Despite the U.S.-China trade war, and loud anti-Apple sentiment on Chinese media, the iPhone is still in demand in China, according to a survey of purchase intent in the country.

Bank of America Merrill Lynch published a survey on Thursday that showed that over the past several months there has been no material reduction in consumer intent to buy iPhones. The survey, which polled 194,000 buyers in U.S., U.K., India, and China, showed that 30% of buyers intended to purchase an iPhone as their next phone in May, up from 29% in April.

"No meaningful impact can be seen so far on demand for iPhones," analyst Wamsi Mohan wrote in the analysis of the survey.

The percentage of survey respondents in China seeking the iPhone soon rose to 29%, a three percent increase over April. At the same time, intent to purchase Huawei-brand phones dropped to 25%, down from 28% in April.

The survey results subvert the concerns of investors who feared the escalating U.S.-China trade war would decrease the demand for iPhones in China.
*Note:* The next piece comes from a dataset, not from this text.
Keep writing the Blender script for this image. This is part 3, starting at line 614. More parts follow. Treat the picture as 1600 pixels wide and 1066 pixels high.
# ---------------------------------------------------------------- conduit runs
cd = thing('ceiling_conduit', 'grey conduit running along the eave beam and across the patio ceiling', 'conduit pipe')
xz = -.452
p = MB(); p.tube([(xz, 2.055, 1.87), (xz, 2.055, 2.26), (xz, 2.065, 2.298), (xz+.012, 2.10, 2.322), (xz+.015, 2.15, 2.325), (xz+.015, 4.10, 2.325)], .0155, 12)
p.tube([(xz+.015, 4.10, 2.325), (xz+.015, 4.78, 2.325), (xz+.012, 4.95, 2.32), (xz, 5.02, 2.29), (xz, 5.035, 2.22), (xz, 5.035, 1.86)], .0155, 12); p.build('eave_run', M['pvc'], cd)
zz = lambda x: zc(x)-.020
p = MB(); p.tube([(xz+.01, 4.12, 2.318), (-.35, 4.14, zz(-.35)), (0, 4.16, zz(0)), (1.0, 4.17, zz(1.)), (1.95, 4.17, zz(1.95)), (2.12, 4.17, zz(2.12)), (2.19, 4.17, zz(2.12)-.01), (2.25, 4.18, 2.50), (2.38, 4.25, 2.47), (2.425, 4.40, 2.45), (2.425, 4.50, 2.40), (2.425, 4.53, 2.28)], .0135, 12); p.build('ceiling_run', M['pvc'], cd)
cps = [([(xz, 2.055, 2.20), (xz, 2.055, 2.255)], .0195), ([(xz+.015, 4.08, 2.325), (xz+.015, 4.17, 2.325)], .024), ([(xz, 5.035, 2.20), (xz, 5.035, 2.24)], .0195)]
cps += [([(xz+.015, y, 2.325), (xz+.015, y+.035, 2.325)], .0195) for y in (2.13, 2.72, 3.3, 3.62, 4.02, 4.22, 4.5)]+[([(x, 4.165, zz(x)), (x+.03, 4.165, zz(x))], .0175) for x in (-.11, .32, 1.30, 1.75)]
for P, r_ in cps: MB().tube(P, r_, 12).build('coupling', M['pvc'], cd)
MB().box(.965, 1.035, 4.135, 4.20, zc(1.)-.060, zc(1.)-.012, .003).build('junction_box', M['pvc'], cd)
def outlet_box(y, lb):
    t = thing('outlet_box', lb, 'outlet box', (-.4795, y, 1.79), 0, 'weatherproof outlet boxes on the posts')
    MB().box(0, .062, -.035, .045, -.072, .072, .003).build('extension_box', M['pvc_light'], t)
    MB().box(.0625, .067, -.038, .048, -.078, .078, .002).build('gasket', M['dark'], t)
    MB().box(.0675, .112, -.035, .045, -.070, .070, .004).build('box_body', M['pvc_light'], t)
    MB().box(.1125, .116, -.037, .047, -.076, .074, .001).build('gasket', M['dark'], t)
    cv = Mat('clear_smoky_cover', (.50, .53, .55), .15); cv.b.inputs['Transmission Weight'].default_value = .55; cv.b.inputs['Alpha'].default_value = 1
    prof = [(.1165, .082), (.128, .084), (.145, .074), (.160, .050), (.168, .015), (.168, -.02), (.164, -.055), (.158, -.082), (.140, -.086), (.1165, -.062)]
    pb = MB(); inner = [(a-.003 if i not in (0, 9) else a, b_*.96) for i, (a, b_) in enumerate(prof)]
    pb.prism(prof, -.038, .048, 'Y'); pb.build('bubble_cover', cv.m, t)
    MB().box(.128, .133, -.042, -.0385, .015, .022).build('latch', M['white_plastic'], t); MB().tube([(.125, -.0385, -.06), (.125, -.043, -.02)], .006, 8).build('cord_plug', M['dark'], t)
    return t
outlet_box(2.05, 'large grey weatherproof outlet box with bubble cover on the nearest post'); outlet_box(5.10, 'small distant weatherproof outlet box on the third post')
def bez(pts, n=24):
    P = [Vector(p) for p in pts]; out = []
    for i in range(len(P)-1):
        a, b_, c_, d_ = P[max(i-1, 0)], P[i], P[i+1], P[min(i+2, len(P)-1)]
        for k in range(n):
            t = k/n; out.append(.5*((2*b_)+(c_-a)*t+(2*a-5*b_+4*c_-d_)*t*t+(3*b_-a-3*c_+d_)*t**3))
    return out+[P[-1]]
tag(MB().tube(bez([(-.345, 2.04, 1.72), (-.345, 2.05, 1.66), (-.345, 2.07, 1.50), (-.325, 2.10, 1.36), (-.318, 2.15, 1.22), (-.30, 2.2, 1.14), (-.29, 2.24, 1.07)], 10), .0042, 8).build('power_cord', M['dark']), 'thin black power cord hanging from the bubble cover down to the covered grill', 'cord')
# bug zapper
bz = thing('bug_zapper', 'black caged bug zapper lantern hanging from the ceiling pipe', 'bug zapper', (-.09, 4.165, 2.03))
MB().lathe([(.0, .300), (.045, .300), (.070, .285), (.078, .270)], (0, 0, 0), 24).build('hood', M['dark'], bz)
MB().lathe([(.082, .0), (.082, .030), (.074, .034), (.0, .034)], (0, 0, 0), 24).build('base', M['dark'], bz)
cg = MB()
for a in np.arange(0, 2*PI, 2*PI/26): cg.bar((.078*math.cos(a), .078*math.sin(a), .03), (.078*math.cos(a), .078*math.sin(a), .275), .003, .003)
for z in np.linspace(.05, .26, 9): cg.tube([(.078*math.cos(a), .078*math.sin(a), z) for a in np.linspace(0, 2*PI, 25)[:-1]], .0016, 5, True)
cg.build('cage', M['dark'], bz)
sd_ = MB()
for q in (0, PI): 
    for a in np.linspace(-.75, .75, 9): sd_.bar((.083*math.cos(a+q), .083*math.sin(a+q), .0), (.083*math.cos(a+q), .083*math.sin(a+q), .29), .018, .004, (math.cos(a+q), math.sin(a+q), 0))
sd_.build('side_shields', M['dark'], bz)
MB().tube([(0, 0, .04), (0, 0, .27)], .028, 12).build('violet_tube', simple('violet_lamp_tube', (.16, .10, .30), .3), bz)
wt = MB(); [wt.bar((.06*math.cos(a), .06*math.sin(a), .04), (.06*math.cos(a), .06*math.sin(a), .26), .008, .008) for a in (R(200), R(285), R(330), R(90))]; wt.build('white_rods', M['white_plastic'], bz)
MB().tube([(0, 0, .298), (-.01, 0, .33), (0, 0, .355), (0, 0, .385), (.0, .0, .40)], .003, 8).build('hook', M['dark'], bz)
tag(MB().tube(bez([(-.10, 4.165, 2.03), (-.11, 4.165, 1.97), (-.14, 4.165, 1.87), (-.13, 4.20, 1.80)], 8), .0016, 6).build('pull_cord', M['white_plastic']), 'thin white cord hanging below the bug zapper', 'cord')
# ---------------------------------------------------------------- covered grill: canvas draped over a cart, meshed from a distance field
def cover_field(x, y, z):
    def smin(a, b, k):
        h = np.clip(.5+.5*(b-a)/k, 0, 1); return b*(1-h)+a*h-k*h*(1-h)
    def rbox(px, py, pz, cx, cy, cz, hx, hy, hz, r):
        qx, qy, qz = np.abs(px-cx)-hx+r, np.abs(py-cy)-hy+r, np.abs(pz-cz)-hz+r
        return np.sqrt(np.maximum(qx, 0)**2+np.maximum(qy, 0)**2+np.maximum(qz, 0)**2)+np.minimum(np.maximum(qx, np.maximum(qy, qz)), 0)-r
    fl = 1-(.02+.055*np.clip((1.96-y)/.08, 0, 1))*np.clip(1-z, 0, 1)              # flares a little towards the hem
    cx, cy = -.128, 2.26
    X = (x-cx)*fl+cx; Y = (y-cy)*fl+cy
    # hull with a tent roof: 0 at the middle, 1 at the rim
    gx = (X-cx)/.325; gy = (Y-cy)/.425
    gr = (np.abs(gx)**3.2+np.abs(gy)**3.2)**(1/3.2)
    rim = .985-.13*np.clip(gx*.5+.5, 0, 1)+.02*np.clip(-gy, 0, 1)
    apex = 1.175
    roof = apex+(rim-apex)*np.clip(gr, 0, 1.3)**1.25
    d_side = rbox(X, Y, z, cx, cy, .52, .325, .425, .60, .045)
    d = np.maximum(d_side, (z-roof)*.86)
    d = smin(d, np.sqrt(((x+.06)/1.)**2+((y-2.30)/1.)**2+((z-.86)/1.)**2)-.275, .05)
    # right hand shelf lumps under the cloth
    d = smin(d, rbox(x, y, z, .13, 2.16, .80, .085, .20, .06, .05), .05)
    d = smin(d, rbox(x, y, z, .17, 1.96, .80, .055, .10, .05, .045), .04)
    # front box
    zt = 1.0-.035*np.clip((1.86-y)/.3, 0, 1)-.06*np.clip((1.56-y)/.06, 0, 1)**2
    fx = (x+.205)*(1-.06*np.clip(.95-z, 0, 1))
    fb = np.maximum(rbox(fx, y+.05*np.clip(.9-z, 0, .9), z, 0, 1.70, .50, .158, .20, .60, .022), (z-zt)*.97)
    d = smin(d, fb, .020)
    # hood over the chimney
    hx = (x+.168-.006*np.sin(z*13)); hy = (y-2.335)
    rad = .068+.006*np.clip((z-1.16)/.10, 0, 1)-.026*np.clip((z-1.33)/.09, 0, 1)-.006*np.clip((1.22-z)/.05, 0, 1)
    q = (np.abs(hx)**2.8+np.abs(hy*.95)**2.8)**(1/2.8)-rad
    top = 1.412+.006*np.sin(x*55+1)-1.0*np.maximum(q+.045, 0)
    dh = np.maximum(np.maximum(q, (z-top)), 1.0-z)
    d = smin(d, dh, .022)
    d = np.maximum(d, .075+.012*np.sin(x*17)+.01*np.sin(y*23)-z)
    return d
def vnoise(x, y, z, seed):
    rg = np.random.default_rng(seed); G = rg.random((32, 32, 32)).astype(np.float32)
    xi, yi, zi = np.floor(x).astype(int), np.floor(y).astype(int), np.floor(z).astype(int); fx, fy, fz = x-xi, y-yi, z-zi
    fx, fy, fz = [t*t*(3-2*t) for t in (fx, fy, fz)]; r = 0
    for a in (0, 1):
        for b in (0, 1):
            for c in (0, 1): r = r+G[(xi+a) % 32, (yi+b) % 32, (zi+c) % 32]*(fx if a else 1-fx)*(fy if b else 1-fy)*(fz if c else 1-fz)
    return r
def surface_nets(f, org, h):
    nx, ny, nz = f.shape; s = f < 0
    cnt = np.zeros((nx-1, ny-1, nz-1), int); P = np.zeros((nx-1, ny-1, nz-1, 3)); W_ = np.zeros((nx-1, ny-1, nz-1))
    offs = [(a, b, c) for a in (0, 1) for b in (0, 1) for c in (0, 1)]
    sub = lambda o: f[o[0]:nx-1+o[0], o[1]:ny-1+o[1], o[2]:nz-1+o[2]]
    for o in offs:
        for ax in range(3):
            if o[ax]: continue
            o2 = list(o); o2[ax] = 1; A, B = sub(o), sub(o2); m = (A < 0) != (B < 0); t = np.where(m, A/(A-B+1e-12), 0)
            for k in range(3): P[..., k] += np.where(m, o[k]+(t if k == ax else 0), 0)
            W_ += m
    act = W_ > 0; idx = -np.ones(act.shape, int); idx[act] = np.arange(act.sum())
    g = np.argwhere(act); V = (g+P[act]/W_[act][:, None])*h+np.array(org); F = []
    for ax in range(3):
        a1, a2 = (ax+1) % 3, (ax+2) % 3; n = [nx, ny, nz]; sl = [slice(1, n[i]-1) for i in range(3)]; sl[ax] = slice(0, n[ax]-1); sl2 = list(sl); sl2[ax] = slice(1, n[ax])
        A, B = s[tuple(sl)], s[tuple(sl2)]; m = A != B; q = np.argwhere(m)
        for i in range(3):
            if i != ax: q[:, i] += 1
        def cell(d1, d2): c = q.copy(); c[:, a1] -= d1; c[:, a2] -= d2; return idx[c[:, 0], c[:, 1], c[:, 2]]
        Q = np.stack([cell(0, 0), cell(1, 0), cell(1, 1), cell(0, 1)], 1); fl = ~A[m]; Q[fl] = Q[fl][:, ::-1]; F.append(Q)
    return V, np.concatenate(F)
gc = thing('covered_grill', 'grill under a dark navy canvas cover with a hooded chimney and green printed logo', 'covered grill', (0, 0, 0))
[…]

The Trump administration has moved to increase tariffs on $200 billion worth of Chinese goods and blacklist telecom giant Huawei, and many investors fear that Beijing would retaliate against U.S. companies such as Apple.

JP Morgan released a note to investors that suggested that shipments for Apple in China would reach 27.8 million units for 2019, a sizable drop from the 36.3 million in 2018. However, some market analysts remain skeptical.

"It is not possible for us to know for sure how China would react," Mohan wrote. "However, given the estimated 2mn people employed in the Apple supply chain in China, and over 2 mn Apple App developers in China, we view the likelihood of major retaliation against Apple to be low."

Huawei founder and CEO Rein Zhengei has also publicly opposed a retaliatory ban against Apple.